Things I wanted

Things I wanted

I wanted to feel that flicker of life in my belly.
When other pains came into my life, I dreamt of a pain that would result in new life. I could handle anything, I thought, if pain had a reward at the end.
I ached to see the growth, and see it on the screen in a blurry black and grey image.
I wanted to watch his face as I felt pain on behalf of us, and our future.
I wanted to know what it felt like to be hours, or even moments away from a rush of emotion and joy and blood and tears, as new life entered the world.
I wanted to hold that fragile little being and know that they were ours.
I wanted to see what my body was capable of.
I wanted to watch him bring me a can of Dermoplast and a large hazelnut latte because he’s cool like that.
I wanted to see the pride on his face.
I wanted to experience his tenderness in helping me get up to walk for the first time.

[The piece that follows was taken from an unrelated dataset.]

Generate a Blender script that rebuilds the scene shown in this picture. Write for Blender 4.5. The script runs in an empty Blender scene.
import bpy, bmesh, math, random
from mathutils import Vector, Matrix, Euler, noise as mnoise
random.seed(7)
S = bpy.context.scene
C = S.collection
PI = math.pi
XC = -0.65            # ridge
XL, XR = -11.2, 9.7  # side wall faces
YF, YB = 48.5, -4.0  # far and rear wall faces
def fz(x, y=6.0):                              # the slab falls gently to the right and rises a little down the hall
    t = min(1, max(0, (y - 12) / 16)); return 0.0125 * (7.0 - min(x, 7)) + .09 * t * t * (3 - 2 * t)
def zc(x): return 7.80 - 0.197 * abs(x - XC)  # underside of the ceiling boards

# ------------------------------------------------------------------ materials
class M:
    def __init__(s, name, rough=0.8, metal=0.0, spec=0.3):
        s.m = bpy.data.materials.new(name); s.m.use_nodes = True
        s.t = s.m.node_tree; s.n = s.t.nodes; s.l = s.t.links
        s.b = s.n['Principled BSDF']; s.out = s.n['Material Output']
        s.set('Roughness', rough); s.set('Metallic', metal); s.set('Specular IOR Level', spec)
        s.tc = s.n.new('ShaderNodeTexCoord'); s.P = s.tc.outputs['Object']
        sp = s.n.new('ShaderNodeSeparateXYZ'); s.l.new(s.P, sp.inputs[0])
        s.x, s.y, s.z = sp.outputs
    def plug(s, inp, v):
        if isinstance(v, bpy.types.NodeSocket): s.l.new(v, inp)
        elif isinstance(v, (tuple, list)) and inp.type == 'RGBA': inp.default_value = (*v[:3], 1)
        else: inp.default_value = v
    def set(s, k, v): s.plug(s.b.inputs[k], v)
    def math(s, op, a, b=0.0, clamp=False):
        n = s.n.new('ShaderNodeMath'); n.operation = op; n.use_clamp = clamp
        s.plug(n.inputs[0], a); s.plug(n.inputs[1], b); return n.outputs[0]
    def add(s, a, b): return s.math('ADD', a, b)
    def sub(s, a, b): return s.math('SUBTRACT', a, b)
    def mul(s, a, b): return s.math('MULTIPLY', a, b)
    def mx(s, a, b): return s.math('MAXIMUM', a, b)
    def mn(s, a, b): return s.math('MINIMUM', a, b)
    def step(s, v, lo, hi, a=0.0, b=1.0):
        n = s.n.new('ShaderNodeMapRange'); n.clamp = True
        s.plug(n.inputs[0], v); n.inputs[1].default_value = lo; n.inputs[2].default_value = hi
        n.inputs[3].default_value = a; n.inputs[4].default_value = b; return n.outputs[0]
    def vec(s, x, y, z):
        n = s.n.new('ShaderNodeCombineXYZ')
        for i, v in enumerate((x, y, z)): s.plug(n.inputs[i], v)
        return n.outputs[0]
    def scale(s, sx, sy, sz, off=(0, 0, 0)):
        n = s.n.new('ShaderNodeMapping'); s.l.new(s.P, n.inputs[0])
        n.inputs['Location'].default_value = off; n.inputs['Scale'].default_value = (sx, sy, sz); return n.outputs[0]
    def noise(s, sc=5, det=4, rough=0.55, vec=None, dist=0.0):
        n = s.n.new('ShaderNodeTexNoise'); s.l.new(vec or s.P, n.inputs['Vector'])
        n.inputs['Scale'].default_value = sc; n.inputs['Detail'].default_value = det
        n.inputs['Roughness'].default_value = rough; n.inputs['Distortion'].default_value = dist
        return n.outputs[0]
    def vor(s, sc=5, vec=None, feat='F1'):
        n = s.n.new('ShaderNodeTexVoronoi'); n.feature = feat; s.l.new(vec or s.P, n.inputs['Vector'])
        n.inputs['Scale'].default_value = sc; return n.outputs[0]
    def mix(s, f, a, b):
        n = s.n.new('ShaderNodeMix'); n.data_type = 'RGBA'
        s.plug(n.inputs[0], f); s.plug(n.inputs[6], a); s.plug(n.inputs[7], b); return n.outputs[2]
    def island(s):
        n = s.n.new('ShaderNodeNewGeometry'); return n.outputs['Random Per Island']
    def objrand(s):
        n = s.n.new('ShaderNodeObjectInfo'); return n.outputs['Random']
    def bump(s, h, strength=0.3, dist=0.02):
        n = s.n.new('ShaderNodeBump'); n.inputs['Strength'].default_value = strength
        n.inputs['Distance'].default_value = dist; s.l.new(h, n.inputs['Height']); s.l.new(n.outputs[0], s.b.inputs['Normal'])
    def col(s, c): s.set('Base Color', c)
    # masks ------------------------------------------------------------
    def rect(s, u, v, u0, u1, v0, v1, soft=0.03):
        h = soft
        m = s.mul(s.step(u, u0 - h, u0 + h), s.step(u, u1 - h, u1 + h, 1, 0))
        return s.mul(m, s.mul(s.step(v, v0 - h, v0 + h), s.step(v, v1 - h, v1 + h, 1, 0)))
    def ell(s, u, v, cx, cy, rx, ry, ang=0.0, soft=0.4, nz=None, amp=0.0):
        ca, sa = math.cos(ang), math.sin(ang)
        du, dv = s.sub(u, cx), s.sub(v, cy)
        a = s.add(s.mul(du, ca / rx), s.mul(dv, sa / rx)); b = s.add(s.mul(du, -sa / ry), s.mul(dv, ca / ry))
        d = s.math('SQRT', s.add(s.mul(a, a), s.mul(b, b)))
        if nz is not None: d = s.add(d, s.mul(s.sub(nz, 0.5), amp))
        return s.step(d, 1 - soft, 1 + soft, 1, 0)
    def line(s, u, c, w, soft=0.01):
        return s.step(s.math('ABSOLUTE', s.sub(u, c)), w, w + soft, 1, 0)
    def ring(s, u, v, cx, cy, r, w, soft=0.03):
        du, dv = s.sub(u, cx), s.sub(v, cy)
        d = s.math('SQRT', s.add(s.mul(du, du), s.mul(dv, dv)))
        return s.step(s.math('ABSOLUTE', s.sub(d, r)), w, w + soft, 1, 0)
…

I wanted to hold my breath as he held our baby for the first, and for the 200th time.
I wanted to feed my baby skin to skin.
I wanted to know chaos in the form of an 18-month-old asking 200 times in a row for a drink of water, while the other decides to make the ‘witching hour’ a nightly tradition.
I wanted him to watch me become a mom, not just sit by me (as sweet as that was in its own way) as we grieved the babies that weren’t.
These were things I wanted so desperately for so long. And because God is so kind and so good, these are all things I’ve experienced. Twice now.